The following statement of the work of the Young Men's Christian Association at the front and at home has been written by the Rev. W. Kingscote Greenland, at the request of the General Secretary, Mr. A.K. Yapp.

"No branch of the religious and social work among our soldiers during the war, both at the front and in the home camps, has been so well known and universally acknowledged and appreciated as that accomplished by the Young Men's Christian Association. The press has spread the fame of it far and wide and devoted leaders and columns of details to it. Any exhaustive story therefore is as unnecessary as it would be disproportionally large. What makes it imperative, however, that at least a brief summary of its widespread and manifold activities should be included, is that it has been a work of quite interdenominational character—all churches equally contributing both workers and money—and therefore the credit, if credit there is to be, must be shared among all. The fact of it is that the Y.M.C.A. has acted throughout as a species of central bureau or clearing-house, by the ready and available means of which anybody and everybody desirous of assisting in the moral and spiritual welfare of our troops could do so without calling into existence new organisation and machinery.

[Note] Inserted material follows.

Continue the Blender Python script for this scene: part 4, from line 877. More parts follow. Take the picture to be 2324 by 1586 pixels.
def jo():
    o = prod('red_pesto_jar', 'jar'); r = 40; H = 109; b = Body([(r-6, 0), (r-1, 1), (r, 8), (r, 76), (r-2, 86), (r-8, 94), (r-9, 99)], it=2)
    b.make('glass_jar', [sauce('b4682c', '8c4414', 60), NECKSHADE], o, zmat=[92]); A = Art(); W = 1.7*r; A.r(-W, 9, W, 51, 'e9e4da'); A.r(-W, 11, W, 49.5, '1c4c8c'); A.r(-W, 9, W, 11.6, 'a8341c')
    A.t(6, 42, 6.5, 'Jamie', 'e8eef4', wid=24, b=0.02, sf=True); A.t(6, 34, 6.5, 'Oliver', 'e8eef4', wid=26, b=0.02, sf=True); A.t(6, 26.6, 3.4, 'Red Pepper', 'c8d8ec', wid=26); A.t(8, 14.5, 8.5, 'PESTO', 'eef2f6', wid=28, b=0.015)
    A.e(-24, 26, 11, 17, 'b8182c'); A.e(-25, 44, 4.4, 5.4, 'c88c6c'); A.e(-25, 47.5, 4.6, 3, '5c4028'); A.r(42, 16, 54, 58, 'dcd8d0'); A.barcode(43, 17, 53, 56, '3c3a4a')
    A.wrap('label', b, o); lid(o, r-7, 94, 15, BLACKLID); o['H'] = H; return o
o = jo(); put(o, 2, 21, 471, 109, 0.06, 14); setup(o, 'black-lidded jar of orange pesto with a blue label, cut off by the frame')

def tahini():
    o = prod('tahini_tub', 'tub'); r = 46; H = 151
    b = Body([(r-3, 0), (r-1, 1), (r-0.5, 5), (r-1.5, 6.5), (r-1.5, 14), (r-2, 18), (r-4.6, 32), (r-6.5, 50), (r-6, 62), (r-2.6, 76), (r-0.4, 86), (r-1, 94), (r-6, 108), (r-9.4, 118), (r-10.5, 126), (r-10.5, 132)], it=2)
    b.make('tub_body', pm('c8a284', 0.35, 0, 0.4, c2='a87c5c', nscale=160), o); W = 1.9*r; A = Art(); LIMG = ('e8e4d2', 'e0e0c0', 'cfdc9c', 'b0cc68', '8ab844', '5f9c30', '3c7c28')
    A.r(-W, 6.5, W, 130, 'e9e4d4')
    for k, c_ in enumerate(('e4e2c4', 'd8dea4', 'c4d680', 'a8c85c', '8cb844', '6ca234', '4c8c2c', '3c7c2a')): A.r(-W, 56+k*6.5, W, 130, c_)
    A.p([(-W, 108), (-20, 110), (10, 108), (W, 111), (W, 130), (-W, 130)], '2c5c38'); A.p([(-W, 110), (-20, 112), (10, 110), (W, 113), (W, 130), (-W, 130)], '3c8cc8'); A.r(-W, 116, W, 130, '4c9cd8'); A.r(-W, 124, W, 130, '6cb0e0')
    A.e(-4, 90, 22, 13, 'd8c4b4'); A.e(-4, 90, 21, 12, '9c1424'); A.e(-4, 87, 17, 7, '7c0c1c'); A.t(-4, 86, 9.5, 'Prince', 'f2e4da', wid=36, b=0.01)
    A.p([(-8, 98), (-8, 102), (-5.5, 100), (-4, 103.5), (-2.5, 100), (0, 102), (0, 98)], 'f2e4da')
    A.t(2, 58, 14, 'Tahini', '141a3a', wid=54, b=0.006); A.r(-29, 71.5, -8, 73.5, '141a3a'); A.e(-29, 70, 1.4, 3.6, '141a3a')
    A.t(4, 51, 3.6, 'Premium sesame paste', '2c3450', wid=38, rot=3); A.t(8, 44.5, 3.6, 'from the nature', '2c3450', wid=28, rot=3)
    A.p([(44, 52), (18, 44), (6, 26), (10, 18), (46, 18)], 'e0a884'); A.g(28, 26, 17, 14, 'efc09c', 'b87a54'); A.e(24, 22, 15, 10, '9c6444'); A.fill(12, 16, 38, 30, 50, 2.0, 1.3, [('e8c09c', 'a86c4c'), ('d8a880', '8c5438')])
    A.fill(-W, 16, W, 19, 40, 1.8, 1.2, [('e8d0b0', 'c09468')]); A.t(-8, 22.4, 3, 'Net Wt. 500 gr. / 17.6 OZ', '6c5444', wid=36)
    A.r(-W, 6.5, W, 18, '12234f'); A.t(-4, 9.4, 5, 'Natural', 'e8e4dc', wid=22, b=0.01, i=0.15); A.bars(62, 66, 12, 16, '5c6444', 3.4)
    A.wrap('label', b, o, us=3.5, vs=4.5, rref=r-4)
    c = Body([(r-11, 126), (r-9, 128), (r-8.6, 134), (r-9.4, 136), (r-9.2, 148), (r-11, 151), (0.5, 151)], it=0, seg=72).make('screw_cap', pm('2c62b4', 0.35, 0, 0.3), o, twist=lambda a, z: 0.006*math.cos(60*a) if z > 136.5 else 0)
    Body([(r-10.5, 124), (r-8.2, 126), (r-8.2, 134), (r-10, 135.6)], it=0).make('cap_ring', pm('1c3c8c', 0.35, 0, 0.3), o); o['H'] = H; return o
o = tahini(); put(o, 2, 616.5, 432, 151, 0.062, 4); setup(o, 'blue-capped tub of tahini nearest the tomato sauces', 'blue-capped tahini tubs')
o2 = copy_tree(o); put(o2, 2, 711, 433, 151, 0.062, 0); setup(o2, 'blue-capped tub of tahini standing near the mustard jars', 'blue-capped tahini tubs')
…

"And here it must be mentioned that two facts were, humanly speaking, responsible for the striking emergence of the Y.M.C.A. into this unique position. The first fact is that for fifteen years past the Association has had great experience of this sort of work by reason of its tents in all the Territorial camps every summer, so that the war only meant an extension, though an immense extension, of activities to which it was no stranger. And, secondly, the courageous spiritual statesmanship and moral daring of the General Secretary, Mr. A.K. Yapp, who on the outbreak of war, and in the holiday season too, launched this policy.

"The story of that breathlessly summoned council meeting in the Headquarters of the National Council in Russell Square on August 5 is a veritable romance. Telegrams brought holiday-making secretaries hurrying from the seaside, and in a few hours it was decided to pitch canvas tents wherever the new recruits for Kitchener's Army were located, and issue a national appeal for the necessary funds. As everybody now knows, this was done—hundreds of tents for refreshments, reading, writing, and rest sprang up as if by magic all over the land; thousands of pounds of money flowed in from high and low; and the Young Men's Christian Association was swept forward in the tide from being a semi-disparaged adjunct of the Church's care for a certain type of young townsman, to that of a great ally of the nation in its hour of moral, no less than physical, agony. The tale of the swift adaptation of practically the entire premises, resources, and plant of the Association to the military and naval emergency, involving almost superhuman hours of thought and skill, can never adequately be told. The whole country was mapped out, committees formed, hundreds of workers engaged, stationery ordered, stores and motor-transport acquired, the patronage of the King and the approval of the War Office secured, and in a few weeks the machinery for the safeguarding of the leisure hours of the troops who were flocking to the colours was in working order.

"Then came the late autumn with its rains and floods, and the necessity for better accommodation than canvas tents. Wooden huts were obviously required. But these would cost money—roughly £300 at least apiece. A great appeal was issued for the necessary funds, and the response was amazing. Several hundreds of thousands of pounds were contributed, many donors presenting a hut and furnishing it, and as winter closed in comfortable and warm and well-equipped huts replaced everywhere the sodden tents.

"As the military situation broadened and developed, the Association followed suit, and huts were built and opened in the base towns in France, Egypt, and India, while many young men were sent on board the troop-ships as lay chaplains to take charge of the soldiers on these journeys and to look after them on their landing in foreign and colonial ports.

"And so the situation as it stands at this present time of writing is roughly as follows: 600 Y.M.C.A. centres in the home camps, of which 300 are permanent wooden huts. In France 50 centres, of which 36 are huts. In Egypt 8 centres in charge of 10 young Christian men sent out by the Association, and in India 30 centres, manned by 12 Association workers. To this record must be added over 2000 camp workers, only a very small proportion of whom are paid, and the innumerable ladies who either serve at the counters or are quartered with local committees of management. To this, further, several other inspiring features and items must still be added. Under the Y.M.C.A. auspices, Princess Victoria has a number of field kitchens across in France and Flanders which supply the men at the actual front. Also, and by no means least, scores of clergymen and ministers of all denominations give some, and a few all their time, to conducting services and "talks" in the huts in the evenings, while among the voluntary workers on Salisbury Plain, at the Crystal Palace, the White City, Harwich and Felixstowe, Hindhead, Milford, Southport, Alnwick and along the Tyne, and scores of other camps, are to be found university professors and students, men from all the theological colleges, retired city merchants, ministers with leave of absence from their churches, business men moved to leave their shops and offices in the care of wives and clerks and managers, and almost every type of Christian man and profession and occupation.